→ GIVEN MATERIAL:
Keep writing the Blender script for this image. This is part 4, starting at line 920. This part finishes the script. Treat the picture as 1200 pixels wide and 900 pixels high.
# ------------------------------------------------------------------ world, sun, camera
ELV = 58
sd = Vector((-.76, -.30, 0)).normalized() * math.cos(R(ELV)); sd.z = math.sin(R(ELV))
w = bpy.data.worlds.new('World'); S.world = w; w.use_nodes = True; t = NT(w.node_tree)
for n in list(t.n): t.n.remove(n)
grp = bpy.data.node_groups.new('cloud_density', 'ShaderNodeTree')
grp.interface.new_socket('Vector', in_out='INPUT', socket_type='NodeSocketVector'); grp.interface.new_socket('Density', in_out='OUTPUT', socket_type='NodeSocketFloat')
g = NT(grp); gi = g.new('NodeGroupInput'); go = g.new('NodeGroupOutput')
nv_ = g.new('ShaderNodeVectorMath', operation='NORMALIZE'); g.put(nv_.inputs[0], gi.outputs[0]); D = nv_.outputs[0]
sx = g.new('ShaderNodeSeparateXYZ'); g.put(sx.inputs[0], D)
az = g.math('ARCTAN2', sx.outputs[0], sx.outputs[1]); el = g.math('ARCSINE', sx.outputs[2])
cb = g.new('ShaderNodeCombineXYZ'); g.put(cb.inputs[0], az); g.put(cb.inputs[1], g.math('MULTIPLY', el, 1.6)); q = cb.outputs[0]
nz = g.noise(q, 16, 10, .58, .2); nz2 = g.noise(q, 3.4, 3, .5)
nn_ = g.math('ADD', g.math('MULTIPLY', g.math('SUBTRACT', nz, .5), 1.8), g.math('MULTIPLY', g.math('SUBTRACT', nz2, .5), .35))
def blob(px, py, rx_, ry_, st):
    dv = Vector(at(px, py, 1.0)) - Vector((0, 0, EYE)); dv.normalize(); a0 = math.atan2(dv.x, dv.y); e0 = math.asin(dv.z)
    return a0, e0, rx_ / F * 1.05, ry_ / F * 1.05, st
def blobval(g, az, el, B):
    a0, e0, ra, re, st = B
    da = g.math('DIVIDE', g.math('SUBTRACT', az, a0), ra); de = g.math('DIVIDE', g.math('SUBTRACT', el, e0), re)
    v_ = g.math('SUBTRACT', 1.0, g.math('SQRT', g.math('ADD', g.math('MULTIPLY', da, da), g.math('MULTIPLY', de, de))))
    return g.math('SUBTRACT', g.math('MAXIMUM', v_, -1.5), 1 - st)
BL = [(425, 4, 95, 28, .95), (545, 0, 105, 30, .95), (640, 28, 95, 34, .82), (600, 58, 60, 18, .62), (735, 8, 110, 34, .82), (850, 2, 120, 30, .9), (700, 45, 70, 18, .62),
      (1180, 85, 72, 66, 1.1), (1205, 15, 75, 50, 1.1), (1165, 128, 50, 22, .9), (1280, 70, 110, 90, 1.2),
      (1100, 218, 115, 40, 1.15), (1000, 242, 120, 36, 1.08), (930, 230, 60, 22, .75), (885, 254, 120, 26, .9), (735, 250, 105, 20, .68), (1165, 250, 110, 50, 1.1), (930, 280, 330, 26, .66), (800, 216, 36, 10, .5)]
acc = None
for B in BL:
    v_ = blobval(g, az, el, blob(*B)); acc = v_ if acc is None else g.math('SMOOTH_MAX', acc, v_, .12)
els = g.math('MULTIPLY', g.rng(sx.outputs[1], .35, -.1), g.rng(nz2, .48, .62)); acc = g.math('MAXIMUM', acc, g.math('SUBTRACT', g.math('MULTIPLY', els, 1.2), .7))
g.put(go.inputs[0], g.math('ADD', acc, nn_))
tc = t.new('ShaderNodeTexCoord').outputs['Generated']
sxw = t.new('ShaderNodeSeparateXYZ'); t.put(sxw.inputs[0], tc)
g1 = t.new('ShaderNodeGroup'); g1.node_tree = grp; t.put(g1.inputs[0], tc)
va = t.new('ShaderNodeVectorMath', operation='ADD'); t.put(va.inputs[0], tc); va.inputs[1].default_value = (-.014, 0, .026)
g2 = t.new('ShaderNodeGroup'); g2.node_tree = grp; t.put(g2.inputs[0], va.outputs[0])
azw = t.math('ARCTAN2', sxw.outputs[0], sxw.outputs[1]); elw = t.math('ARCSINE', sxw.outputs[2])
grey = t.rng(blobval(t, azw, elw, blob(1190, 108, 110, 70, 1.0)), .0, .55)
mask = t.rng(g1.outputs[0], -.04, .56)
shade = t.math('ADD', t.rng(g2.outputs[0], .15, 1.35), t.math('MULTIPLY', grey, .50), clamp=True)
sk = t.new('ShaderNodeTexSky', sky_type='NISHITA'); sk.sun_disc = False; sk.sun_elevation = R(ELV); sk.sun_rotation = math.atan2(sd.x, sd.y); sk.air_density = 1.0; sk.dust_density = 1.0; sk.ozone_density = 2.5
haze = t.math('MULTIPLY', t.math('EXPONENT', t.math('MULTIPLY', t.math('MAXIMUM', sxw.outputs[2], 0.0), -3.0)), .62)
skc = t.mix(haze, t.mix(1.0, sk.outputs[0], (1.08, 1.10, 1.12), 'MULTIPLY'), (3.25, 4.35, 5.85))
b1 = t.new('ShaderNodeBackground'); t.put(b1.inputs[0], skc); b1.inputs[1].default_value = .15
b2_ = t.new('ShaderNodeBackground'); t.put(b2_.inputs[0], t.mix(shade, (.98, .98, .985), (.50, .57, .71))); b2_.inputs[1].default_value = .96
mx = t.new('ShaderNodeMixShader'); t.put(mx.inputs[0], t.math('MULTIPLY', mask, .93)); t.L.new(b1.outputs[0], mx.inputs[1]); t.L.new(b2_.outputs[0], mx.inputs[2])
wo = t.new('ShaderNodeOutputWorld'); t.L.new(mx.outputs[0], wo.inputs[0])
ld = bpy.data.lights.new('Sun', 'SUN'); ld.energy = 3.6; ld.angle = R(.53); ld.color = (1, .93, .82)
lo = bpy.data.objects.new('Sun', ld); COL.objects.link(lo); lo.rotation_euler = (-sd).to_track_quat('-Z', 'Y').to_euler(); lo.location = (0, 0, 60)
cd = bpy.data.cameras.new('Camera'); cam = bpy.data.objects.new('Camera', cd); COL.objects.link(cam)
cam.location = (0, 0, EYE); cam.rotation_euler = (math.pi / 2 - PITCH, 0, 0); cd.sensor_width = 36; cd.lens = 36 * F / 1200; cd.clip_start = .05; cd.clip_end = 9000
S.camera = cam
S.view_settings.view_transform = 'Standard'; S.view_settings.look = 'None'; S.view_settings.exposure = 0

→ STATED GOAL: Copy out each line above, character for character.

→ EXERCISE RESULT:
Keep writing the Blender script for this image. This is part 4, starting at line 920. This part finishes the script. Treat the picture as 1200 pixels wide and 900 pixels high.
# ------------------------------------------------------------------ world, sun, camera
ELV = 58
sd = Vector((-.76, -.30, 0)).normalized() * math.cos(R(ELV)); sd.z = math.sin(R(ELV))
w = bpy.data.worlds.new('World'); S.world = w; w.use_nodes = True; t = NT(w.node_tree)
for n in list(t.n): t.n.remove(n)
grp = bpy.data.node_groups.new('cloud_density', 'ShaderNodeTree')
grp.interface.new_socket('Vector', in_out='INPUT', socket_type='NodeSocketVector'); grp.interface.new_socket('Density', in_out='OUTPUT', socket_type='NodeSocketFloat')
g = NT(grp); gi = g.new('NodeGroupInput'); go = g.new('NodeGroupOutput')
nv_ = g.new('ShaderNodeVectorMath', operation='NORMALIZE'); g.put(nv_.inputs[0], gi.outputs[0]); D = nv_.outputs[0]
sx = g.new('ShaderNodeSeparateXYZ'); g.put(sx.inputs[0], D)
az = g.math('ARCTAN2', sx.outputs[0], sx.outputs[1]); el = g.math('ARCSINE', sx.outputs[2])
cb = g.new('ShaderNodeCombineXYZ'); g.put(cb.inputs[0], az); g.put(cb.inputs[1], g.math('MULTIPLY', el, 1.6)); q = cb.outputs[0]
nz = g.noise(q, 16, 10, .58, .2); nz2 = g.noise(q, 3.4, 3, .5)
nn_ = g.math('ADD', g.math('MULTIPLY', g.math('SUBTRACT', nz, .5), 1.8), g.math('MULTIPLY', g.math('SUBTRACT', nz2, .5), .35))
def blob(px, py, rx_, ry_, st):
    dv = Vector(at(px, py, 1.0)) - Vector((0, 0, EYE)); dv.normalize(); a0 = math.atan2(dv.x, dv.y); e0 = math.asin(dv.z)
    return a0, e0, rx_ / F * 1.05, ry_ / F * 1.05, st
def blobval(g, az, el, B):
    a0, e0, ra, re, st = B
    da = g.math('DIVIDE', g.math('SUBTRACT', az, a0), ra); de = g.math('DIVIDE', g.math('SUBTRACT', el, e0), re)
    v_ = g.math('SUBTRACT', 1.0, g.math('SQRT', g.math('ADD', g.math('MULTIPLY', da, da), g.math('MULTIPLY', de, de))))
    return g.math('SUBTRACT', g.math('MAXIMUM', v_, -1.5), 1 - st)
BL = [(425, 4, 95, 28, .95), (545, 0, 105, 30, .95), (640, 28, 95, 34, .82), (600, 58, 60, 18, .62), (735, 8, 110, 34, .82), (850, 2, 120, 30, .9), (700, 45, 70, 18, .62),
      (1180, 85, 72, 66, 1.1), (1205, 15, 75, 50, 1.1), (1165, 128, 50, 22, .9), (1280, 70, 110, 90, 1.2),
      (1100, 218, 115, 40, 1.15), (1000, 242, 120, 36, 1.08), (930, 230, 60, 22, .75), (885, 254, 120, 26, .9), (735, 250, 105, 20, .68), (1165, 250, 110, 50, 1.1), (930, 280, 330, 26, .66), (800, 216, 36, 10, .5)]
acc = None
for B in BL:
    v_ = blobval(g, az, el, blob(*B)); acc = v_ if acc is None else g.math('SMOOTH_MAX', acc, v_, .12)
els = g.math('MULTIPLY', g.rng(sx.outputs[1], .35, -.1), g.rng(nz2, .48, .62)); acc = g.math('MAXIMUM', acc, g.math('SUBTRACT', g.math('MULTIPLY', els, 1.2), .7))
g.put(go.inputs[0], g.math('ADD', acc, nn_))
tc = t.new('ShaderNodeTexCoord').outputs['Generated']
sxw = t.new('ShaderNodeSeparateXYZ'); t.put(sxw.inputs[0], tc)
g1 = t.new('ShaderNodeGroup'); g1.node_tree = grp; t.put(g1.inputs[0], tc)
va = t.new('ShaderNodeVectorMath', operation='ADD'); t.put(va.inputs[0], tc); va.inputs[1].default_value = (-.014, 0, .026)
g2 = t.new('ShaderNodeGroup'); g2.node_tree = grp; t.put(g2.inputs[0], va.outputs[0])
azw = t.math('ARCTAN2', sxw.outputs[0], sxw.outputs[1]); elw = t.math('ARCSINE', sxw.outputs[2])
grey = t.rng(blobval(t, azw, elw, blob(1190, 108, 110, 70, 1.0)), .0, .55)
mask = t.rng(g1.outputs[0], -.04, .56)
shade = t.math('ADD', t.rng(g2.outputs[0], .15, 1.35), t.math('MULTIPLY', grey, .50), clamp=True)
sk = t.new('ShaderNodeTexSky', sky_type='NISHITA'); sk.sun_disc = False; sk.sun_elevation = R(ELV); sk.sun_rotation = math.atan2(sd.x, sd.y); sk.air_density = 1.0; sk.dust_density = 1.0; sk.ozone_density = 2.5
haze = t.math('MULTIPLY', t.math('EXPONENT', t.math('MULTIPLY', t.math('MAXIMUM', sxw.outputs[2], 0.0), -3.0)), .62)
skc = t.mix(haze, t.mix(1.0, sk.outputs[0], (1.08, 1.10, 1.12), 'MULTIPLY'), (3.25, 4.35, 5.85))
b1 = t.new('ShaderNodeBackground'); t.put(b1.inputs[0], skc); b1.inputs[1].default_value = .15
b2_ = t.new('ShaderNodeBackground'); t.put(b2_.inputs[0], t.mix(shade, (.98, .98, .985), (.50, .57, .71))); b2_.inputs[1].default_value = .96
mx = t.new('ShaderNodeMixShader'); t.put(mx.inputs[0], t.math('MULTIPLY', mask, .93)); t.L.new(b1.outputs[0], mx.inputs[1]); t.L.new(b2_.outputs[0], mx.inputs[2])
wo = t.new('ShaderNodeOutputWorld'); t.L.new(mx.outputs[0], wo.inputs[0])
ld = bpy.data.lights.new('Sun', 'SUN'); ld.energy = 3.6; ld.angle = R(.53); ld.color = (1, .93, .82)
lo = bpy.data.objects.new('Sun', ld); COL.objects.link(lo); lo.rotation_euler = (-sd).to_track_quat('-Z', 'Y').to_euler(); lo.location = (0, 0, 60)
cd = bpy.data.cameras.new('Camera'); cam = bpy.data.objects.new('Camera', cd); COL.objects.link(cam)
cam.location = (0, 0, EYE); cam.rotation_euler = (math.pi / 2 - PITCH, 0, 0); cd.sensor_width = 36; cd.lens = 36 * F / 1200; cd.clip_start = .05; cd.clip_end = 9000
S.camera = cam
S.view_settings.view_transform = 'Standard'; S.view_settings.look = 'None'; S.view_settings.exposure = 0